My mistake wasn’t “big” in the eyes of others. It was simply a thought I had that I knew I shouldn’t have had. Perhaps I sound extreme, but at that moment the guilt from it was enough to ruin my morning.

“How are you?” my friend asked after joining me in the cafeteria, a few minutes later.

“I’m okay. How are you?”

Of course, I shouldn’t have said that. I ended up telling him that I felt guilty about something. A thought I’d had.

Or maybe I should have said that, because then he reiterated what our Acting prof had said the other day. There is grace. Always grace. You’re nothing without it, but never unworthy with it. You can’t buy it, but you just have to take it. Because God loves me and God loves you so very, very much.

I chose to take grace that day. And as we left the cafeteria later on, bound for our next class, I felt a weight lifted off of me. It was an indescribable feeling, but a feeling it was. The heavyness went away and I felt light. The exhaustion which had not allowed me to sing previously disappeared as a new energy revived me. I saw the sun outside and the flowers in the gardens and the smiles on the faces of other students. I saw my next three hour class as a time to smile and be with my friends and the homework I have as “something to get through.” But most of all, I saw grace for all of my transgressions.

Holier Than Jesus?

Some people try so hard to please God that they want to be even more perfect than He is. Usually, I point fingers at those “some people” as others. Today, I point the finger right back to me.

Last night’s sermon was convicting in more than one way. You know those questions that a pastor will often ask? Well, I was nodding my head at quite a few of them…

I have a confession. I’m a hypocrite. A pharisee. I am self-righteous beyond belief.

You’d never know it by looking at me or just knowing me or even reading what I write. But isn’t that exactly what a hypocrite is? Someone who says one thing and does another.

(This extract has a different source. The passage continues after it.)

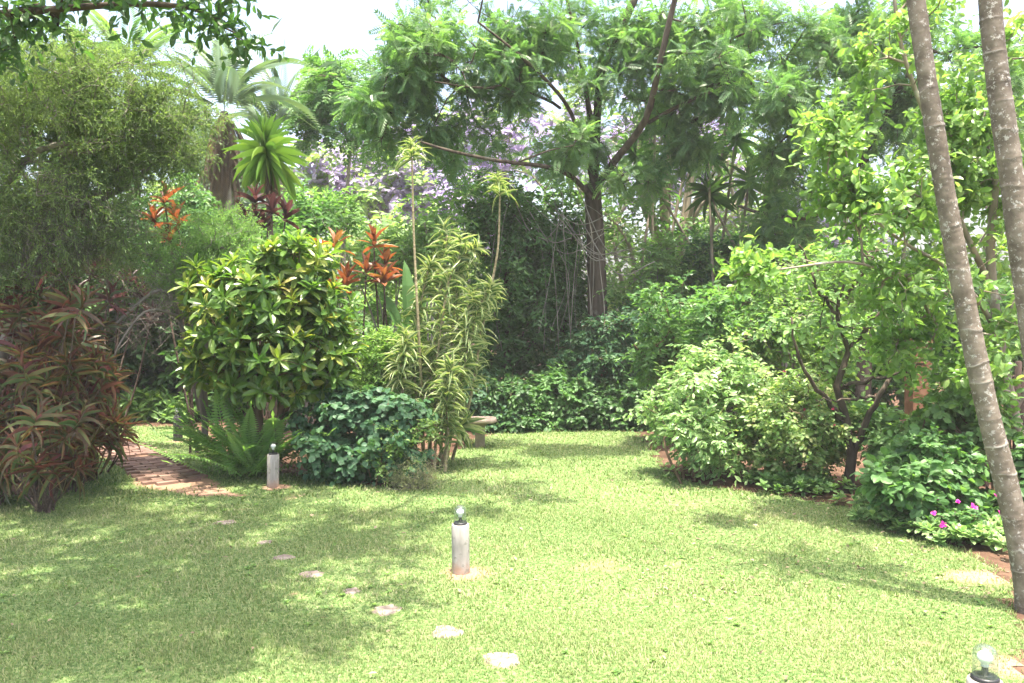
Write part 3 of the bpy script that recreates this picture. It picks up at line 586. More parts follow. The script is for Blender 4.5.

And that is exactly who I am, sadly. I profess to be great at forgiveness because of what God has taught me, yet I’ve been finding unhealed wounds that I’ve bitterly left for years. My general motto is that God loves everyone, but recently I learned that I’m sometimes apt to think He loves me more than some. I write these posts about modesty being a non-issue and how there is grace in God. But whenever I see a girl in really trashy clothes, I look down on her and pride myself in my “more than modest apparel.” So much for being forgiving, loving, and modest, right?

Truly, Jesus was all of those traits that I’m not. He forgave the whole world. He loves the whole world. And he never once bragged about either of those amazing attitudes.

And as my pastor reminded me last night, Jesus ate with those very people we look down on. Maybe I don’t know any tax collectors or prostitutes, but I know lots of sinners. I know people who have fallen from Grace. And somehow I think I’m holy enough because I’ve been a Christian for longer, I wear crew neck shirts, and I go to church twice a week. But when I do it that way, I’m just trying to be holier than Jesus, an impossible feat.

Because Jesus didn’t come to condemn, but to save. He didn’t come to love some, but to love everyone. He didn’t come for the righteous, but for the unrighteous. And if I really want to have the attitude of Jesus, I need to lose my hypocrisy and really, truly live like He did. Prostitutes and tax collectors at dinner and all.